Manual processing takes longer. Budget three to five business days instead of the usual one to two. The money doesn’t hit your account the same way a system-processed advance does. There’s also a paper trail that has to be reconciled later, which adds a step when you submit your post-trip voucher. It works — but don’t start this process the day before you leave. You won’t make it in time.
What to Do If Finance Says No Advance Is Authorized
Sometimes the denial has nothing to do with a technical glitch. It’s just policy. Short trips — usually anything under four or five days, depending on command — often don’t qualify for an advance. Some units don’t authorize advances for local TDY at all. If finance gives you that answer, that’s the final answer. There’s no appeal path worth pursuing.

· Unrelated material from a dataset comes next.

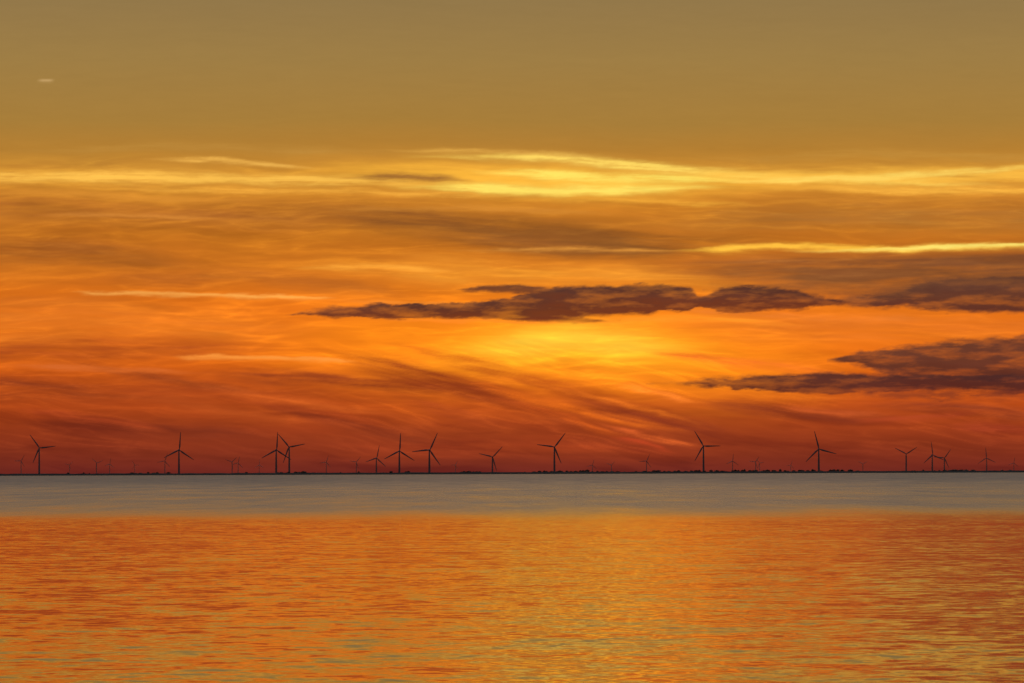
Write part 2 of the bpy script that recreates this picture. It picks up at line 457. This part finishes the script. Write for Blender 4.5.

Your fallback is the government travel card. The GTC exists for exactly this purpose — fronting travel expenses when an advance isn’t on the table. Active GTC? Use it for lodging, rental cars, and incidentals. The card company bills the government directly. You don’t carry the cost out of pocket.
No GTC? Request one immediately. Processing runs one to two weeks. Trip is sooner than that? You’re funding it yourself and claiming full reimbursement on your voucher after you return. Yes, that’s a cash flow problem. Yes, it’s genuinely frustrating. But that’s the reality when the advance isn’t authorized and a GTC isn’t available.
GTC blocked or hitting spending restrictions? Call your unit travel card coordinator the same day — not tomorrow, the same day. They can often lift temporary blocks or bump limits for approved TDY travel. I’m apparently bad at asking for help and learned this lesson the hard way — ended up charging about $600 to a personal Visa because I waited too long to make that call. Don’t make my mistake.
After the Trip — Reconciling an Advance on Your Voucher
You got the advance. Now you have to account for it. When you submit your post-trip travel voucher in DTS, the system asks for the advance amount you received. Enter it correctly. If the advance was $1,200, enter $1,200 — not an approximation, not a rounded number. Enter the wrong amount and your reimbursement calculation breaks. The government overpays you. That overpayment becomes a debt. You repay it. Nobody wants that.
Reconcile your actual trip costs against what you received. Spent less than the advance covered? You repay the difference. Spent more? The government reimburses the balance. Keep every receipt organized before you even get home — DTS will ask for them. Submit the voucher within five business days of returning. It takes maybe twenty minutes. Don’t let it sit on your to-do list for two weeks.